Problem: Copy the lines of the data below exactly, starting at the first and stopping after the line that contains "rng = np.random.default_rng(7)"; include no pictures.

Data excerpt:
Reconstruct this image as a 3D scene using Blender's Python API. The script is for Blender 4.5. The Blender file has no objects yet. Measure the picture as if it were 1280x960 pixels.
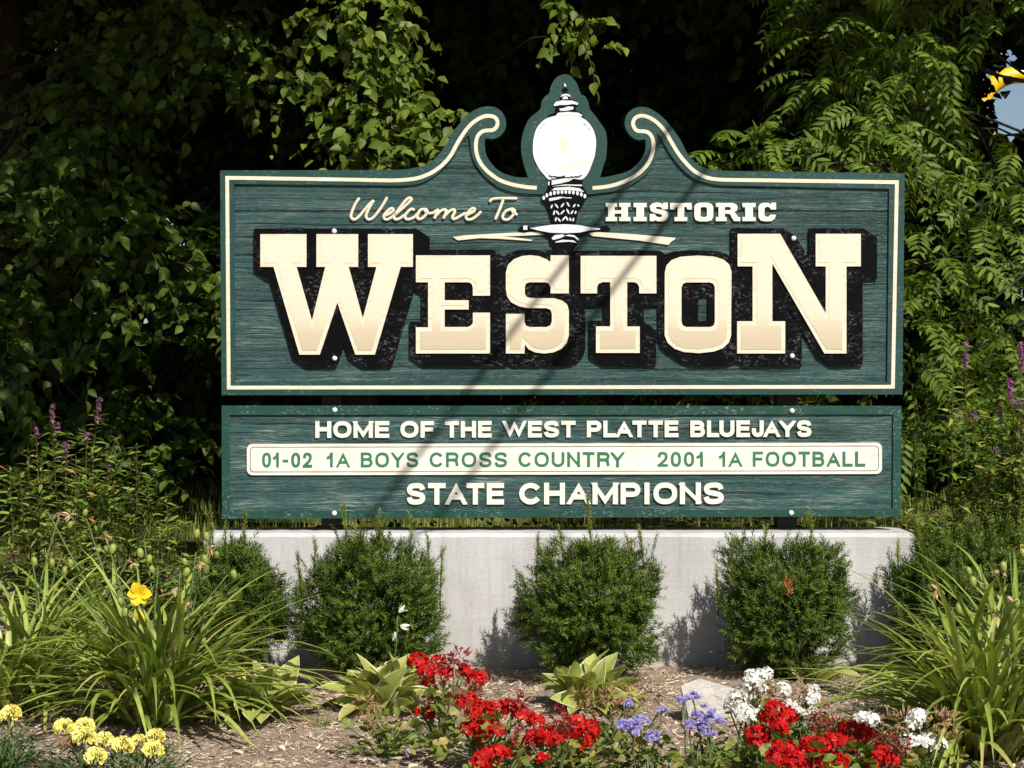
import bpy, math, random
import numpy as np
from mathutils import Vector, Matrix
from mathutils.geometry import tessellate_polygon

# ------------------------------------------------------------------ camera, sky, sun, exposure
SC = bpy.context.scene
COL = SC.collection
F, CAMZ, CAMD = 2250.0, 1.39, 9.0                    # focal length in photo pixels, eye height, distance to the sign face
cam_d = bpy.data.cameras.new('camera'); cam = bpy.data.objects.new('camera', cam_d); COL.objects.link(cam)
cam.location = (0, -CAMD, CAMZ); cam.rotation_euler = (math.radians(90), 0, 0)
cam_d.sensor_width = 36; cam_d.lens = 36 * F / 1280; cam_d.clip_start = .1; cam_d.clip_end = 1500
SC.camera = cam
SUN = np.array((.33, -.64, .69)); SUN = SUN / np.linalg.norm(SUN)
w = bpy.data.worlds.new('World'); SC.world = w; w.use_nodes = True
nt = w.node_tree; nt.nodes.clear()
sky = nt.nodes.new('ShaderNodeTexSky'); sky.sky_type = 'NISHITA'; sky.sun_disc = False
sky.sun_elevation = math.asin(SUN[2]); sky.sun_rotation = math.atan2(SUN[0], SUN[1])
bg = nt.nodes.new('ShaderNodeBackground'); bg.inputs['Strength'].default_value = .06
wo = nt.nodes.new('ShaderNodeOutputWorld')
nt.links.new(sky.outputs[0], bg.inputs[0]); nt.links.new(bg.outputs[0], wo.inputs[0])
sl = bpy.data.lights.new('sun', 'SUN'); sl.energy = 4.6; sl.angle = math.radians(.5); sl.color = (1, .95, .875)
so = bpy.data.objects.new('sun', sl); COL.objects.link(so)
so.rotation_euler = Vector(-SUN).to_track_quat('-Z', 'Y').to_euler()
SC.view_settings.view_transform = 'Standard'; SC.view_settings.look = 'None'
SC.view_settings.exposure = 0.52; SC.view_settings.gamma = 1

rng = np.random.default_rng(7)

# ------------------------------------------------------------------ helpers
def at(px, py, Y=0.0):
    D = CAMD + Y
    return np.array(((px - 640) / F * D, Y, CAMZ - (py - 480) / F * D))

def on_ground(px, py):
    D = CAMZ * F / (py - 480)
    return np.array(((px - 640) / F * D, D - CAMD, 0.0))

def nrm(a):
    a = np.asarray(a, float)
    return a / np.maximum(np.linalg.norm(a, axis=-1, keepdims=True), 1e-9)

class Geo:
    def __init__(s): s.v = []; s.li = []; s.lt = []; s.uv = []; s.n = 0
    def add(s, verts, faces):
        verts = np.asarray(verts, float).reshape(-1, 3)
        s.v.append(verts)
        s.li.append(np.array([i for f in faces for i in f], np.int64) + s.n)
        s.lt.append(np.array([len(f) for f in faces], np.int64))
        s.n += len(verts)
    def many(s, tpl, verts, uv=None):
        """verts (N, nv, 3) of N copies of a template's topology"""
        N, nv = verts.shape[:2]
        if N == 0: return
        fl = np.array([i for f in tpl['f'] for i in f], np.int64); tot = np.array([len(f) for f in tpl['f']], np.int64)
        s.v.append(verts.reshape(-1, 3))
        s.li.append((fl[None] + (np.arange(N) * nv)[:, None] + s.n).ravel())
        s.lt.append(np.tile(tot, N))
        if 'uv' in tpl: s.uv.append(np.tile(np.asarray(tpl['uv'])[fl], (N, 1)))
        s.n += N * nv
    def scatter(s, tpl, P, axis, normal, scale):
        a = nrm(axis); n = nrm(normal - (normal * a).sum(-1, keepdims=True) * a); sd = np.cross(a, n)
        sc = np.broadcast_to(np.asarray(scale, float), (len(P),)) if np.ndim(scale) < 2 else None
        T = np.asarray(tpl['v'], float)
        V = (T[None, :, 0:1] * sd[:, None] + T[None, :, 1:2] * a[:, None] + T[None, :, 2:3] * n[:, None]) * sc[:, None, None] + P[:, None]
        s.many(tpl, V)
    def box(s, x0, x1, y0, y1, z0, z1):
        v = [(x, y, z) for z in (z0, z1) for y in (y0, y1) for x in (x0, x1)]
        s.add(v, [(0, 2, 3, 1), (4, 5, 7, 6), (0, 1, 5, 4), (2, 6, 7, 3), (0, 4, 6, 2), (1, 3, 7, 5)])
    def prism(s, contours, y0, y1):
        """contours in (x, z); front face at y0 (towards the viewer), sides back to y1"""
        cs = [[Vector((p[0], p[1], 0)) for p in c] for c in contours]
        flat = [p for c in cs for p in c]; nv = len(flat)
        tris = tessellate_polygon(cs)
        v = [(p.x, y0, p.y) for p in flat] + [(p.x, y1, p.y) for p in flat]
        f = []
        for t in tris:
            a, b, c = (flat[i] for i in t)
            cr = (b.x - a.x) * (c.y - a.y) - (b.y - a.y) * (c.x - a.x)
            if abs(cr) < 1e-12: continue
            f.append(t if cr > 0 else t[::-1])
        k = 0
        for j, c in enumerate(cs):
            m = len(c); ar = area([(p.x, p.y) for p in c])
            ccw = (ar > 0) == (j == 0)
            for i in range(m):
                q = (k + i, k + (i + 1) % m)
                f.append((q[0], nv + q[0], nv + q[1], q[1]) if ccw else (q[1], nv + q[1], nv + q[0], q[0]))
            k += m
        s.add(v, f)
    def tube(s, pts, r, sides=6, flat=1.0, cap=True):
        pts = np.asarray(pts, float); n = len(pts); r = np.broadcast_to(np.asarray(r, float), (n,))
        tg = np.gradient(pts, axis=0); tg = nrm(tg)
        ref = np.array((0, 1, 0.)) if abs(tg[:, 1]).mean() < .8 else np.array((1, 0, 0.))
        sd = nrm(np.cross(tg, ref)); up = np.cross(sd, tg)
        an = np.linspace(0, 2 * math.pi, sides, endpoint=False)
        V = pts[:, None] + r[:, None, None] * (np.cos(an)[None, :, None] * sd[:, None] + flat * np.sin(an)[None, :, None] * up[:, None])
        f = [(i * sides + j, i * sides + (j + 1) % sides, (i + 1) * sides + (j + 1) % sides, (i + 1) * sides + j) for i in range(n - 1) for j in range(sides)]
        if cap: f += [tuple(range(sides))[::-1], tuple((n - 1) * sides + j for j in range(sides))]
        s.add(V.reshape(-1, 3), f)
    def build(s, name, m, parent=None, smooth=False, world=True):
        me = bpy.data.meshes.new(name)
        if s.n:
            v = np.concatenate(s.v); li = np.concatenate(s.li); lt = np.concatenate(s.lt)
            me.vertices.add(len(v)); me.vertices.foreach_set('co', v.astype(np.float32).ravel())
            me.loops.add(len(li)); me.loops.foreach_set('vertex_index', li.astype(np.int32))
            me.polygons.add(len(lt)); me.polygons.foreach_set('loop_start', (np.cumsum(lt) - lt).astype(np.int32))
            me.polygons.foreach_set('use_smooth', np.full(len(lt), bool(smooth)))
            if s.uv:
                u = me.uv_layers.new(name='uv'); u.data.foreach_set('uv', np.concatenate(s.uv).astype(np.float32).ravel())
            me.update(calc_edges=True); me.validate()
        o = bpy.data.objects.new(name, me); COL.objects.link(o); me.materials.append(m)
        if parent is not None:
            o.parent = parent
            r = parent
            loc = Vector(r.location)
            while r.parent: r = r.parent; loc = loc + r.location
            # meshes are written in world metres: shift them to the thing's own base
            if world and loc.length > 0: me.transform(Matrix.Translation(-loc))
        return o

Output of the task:
Reconstruct this image as a 3D scene using Blender's Python API. The script is for Blender 4.5. The Blender file has no objects yet. Measure the picture as if it were 1280x960 pixels.
import bpy, math, random
import numpy as np
from mathutils import Vector, Matrix
from mathutils.geometry import tessellate_polygon

# ------------------------------------------------------------------ camera, sky, sun, exposure
SC = bpy.context.scene
COL = SC.collection
F, CAMZ, CAMD = 2250.0, 1.39, 9.0                    # focal length in photo pixels, eye height, distance to the sign face
cam_d = bpy.data.cameras.new('camera'); cam = bpy.data.objects.new('camera', cam_d); COL.objects.link(cam)
cam.location = (0, -CAMD, CAMZ); cam.rotation_euler = (math.radians(90), 0, 0)
cam_d.sensor_width = 36; cam_d.lens = 36 * F / 1280; cam_d.clip_start = .1; cam_d.clip_end = 1500
SC.camera = cam
SUN = np.array((.33, -.64, .69)); SUN = SUN / np.linalg.norm(SUN)
w = bpy.data.worlds.new('World'); SC.world = w; w.use_nodes = True
nt = w.node_tree; nt.nodes.clear()
sky = nt.nodes.new('ShaderNodeTexSky'); sky.sky_type = 'NISHITA'; sky.sun_disc = False
sky.sun_elevation = math.asin(SUN[2]); sky.sun_rotation = math.atan2(SUN[0], SUN[1])
bg = nt.nodes.new('ShaderNodeBackground'); bg.inputs['Strength'].default_value = .06
wo = nt.nodes.new('ShaderNodeOutputWorld')
nt.links.new(sky.outputs[0], bg.inputs[0]); nt.links.new(bg.outputs[0], wo.inputs[0])
sl = bpy.data.lights.new('sun', 'SUN'); sl.energy = 4.6; sl.angle = math.radians(.5); sl.color = (1, .95, .875)
so = bpy.data.objects.new('sun', sl); COL.objects.link(so)
so.rotation_euler = Vector(-SUN).to_track_quat('-Z', 'Y').to_euler()
SC.view_settings.view_transform = 'Standard'; SC.view_settings.look = 'None'
SC.view_settings.exposure = 0.52; SC.view_settings.gamma = 1

rng = np.random.default_rng(7)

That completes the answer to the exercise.